Temporary Breakup Help?

So me and my girlfriend had been going out for about two years. There was a somewhat age issue that her parents really could never see passed. My family was okay with everything however. From the minute i met her family, I had treated them with the utmost respect and treated them better than my own family. We were intimate and eventually it was brought to the attention of her parents. They're the type of people who are severely strict. So they threatened to call the police and basically banned us from seeing each other. However, we both loved each other and continued to secretly see each other. Then I went to college and we continued to act like we still went out with each other. I would travel back to our hometown every two weeks to see her, still secretly. We argued occasionally because we acted in such a way that we didn't like but it was never anything lasting. They would be conversations that let each of us know how the other felt.

So recently we got in an argument during Thanksgiving Break and we saw each other, still secretly, in order to talk about it. However, her parents later found out, used the same threat as before, and basically banned us from each other again. The thing that's different now is that my girlfriend feels that we both can't go on and continue to go out as long as we have to hide it. She says we have to take a "break" and that eventually when everything cools down we will get back together.
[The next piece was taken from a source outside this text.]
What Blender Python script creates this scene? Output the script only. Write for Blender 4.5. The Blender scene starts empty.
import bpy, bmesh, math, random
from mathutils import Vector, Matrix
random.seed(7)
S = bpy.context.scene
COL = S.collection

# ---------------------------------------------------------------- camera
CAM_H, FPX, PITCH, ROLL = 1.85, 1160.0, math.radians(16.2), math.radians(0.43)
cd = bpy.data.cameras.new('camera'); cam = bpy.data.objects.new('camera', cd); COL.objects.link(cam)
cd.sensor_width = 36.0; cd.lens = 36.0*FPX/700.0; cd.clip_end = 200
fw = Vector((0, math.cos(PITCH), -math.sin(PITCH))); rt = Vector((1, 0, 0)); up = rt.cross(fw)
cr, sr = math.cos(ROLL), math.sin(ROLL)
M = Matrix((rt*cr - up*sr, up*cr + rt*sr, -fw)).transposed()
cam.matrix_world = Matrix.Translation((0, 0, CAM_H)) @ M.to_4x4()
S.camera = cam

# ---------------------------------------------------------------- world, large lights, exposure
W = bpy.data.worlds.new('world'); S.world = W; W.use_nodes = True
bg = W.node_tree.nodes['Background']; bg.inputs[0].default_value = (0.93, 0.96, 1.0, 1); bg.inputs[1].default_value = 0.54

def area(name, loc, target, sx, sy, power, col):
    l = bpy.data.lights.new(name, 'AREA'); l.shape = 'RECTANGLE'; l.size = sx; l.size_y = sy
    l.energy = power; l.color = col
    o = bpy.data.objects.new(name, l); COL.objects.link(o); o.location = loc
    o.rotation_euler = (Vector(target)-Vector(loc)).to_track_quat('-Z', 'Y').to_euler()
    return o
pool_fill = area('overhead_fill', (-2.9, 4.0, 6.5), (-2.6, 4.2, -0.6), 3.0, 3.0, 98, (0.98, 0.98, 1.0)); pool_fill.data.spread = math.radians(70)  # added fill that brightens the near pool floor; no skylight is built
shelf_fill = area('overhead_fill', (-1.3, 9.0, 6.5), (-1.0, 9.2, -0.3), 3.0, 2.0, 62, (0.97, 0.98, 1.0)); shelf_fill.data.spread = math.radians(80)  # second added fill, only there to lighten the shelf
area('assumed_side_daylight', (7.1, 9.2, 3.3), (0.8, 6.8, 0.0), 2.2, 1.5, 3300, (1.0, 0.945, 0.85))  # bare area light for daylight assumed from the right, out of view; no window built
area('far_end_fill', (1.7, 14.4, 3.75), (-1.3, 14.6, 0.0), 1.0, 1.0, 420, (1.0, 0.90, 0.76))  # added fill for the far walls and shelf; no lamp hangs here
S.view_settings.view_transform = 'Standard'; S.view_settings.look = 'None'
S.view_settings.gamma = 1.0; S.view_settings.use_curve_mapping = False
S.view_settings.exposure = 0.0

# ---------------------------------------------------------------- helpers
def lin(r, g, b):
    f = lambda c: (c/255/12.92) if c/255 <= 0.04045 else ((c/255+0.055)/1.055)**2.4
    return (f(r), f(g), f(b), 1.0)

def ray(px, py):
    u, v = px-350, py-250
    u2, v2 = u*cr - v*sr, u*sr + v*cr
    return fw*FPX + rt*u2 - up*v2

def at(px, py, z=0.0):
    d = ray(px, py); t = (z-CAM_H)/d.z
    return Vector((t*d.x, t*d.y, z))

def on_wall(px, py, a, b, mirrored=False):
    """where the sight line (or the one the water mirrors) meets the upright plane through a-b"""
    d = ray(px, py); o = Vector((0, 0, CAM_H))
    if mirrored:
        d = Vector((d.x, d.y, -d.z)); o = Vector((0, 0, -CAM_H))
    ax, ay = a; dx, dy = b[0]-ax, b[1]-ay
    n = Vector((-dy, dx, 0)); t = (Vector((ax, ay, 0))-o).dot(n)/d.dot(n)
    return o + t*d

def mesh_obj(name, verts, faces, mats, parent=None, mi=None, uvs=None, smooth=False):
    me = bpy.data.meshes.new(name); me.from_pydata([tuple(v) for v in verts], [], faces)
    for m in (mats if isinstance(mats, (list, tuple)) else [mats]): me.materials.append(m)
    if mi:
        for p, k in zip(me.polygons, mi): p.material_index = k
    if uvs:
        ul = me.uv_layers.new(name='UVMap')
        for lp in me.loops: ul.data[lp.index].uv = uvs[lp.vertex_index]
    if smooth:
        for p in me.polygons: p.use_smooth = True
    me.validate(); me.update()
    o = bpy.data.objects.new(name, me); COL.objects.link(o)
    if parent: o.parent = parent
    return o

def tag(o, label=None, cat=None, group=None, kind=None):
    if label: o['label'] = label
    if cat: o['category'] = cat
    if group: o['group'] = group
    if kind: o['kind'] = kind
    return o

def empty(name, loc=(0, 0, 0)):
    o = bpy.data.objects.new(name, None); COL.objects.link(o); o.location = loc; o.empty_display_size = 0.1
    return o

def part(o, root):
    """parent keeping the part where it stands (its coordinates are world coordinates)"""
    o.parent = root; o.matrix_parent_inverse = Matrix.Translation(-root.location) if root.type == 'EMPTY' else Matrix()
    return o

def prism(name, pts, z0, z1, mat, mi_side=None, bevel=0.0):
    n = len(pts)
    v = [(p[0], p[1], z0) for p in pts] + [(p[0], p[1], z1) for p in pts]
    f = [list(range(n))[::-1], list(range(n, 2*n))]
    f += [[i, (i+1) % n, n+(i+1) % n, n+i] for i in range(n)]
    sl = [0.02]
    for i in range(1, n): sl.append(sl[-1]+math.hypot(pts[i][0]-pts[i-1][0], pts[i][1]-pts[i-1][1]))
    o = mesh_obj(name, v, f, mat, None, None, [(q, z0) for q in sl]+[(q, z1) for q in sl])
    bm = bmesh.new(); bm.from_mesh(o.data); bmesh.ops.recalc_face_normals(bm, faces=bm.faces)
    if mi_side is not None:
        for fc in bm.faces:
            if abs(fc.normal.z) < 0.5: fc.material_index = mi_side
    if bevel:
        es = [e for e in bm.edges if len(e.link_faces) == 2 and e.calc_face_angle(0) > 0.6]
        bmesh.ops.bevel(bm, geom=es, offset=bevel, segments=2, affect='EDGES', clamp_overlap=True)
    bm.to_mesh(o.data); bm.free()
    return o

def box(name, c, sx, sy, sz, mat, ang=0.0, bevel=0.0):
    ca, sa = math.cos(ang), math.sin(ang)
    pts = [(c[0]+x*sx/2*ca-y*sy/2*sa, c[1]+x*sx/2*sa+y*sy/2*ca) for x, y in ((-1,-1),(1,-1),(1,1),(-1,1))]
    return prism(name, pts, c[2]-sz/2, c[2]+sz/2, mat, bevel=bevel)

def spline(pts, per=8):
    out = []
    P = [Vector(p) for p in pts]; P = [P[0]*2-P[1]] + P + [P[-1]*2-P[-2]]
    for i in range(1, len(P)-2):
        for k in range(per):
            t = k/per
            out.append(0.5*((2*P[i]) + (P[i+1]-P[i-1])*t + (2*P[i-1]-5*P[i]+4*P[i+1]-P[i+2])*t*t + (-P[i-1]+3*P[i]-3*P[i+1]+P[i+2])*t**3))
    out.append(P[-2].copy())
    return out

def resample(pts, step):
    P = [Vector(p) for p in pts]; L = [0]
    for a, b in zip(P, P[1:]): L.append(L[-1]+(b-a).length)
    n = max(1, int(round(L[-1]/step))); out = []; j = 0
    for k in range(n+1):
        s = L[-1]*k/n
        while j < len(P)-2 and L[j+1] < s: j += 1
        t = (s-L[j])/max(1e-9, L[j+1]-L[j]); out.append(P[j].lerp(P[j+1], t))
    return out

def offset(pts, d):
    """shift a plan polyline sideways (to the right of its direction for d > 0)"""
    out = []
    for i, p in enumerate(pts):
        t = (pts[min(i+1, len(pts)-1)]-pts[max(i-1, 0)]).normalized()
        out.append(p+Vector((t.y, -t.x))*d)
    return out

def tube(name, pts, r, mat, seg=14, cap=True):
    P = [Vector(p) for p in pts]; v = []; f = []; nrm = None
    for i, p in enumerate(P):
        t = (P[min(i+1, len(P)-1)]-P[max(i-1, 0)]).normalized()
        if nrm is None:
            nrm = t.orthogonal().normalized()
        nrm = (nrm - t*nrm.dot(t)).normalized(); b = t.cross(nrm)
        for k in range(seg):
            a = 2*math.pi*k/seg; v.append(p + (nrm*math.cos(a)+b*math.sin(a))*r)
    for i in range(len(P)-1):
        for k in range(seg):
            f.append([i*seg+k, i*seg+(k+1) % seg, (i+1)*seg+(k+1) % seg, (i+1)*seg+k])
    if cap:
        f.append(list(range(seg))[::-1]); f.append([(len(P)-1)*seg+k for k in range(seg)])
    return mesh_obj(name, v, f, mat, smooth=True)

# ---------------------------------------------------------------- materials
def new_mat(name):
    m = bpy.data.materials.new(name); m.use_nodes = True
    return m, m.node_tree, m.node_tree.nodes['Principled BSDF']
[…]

My question is, do you feel like it will actually pan out? We both love each other and she thinks its not fair for both of us to tie each other down for something that might never work out. We agreed that we would keep in contact and talk every so often, about once a week, to check up on each other so we don't lose contact. We made promises that we both intend on keeping, such as no sexual activity with other people and a few others. We made them so when/if we get back together, we won't feel any different towards each other and won't feel heart broken because we feel "betrayed." However, we agreed that we should attempt to talk to other people, possibly date, whenever we are ready, but we won't go against any of the promises we made to each other. If we could, we would be together in a heartbeat. We just feel like we need to stop hiding it when we do. So the only factor that is hampering our relationship is the feelings her parents have towards me. In my opinion, I think once she is around seventeen or eighteen, her parents would expect her to be having sex with people and would rather have it be with myself. Someone she has already shared herself with and they know cares about her. Do you think that it would work out and we'll be back together later in time? Will it take her parents that long to be okay with us being together? Or perhaps shorter? Or do you think we'll both eventually move on from each other and perhaps stay with whoever we find during the "break", that is if we find someone?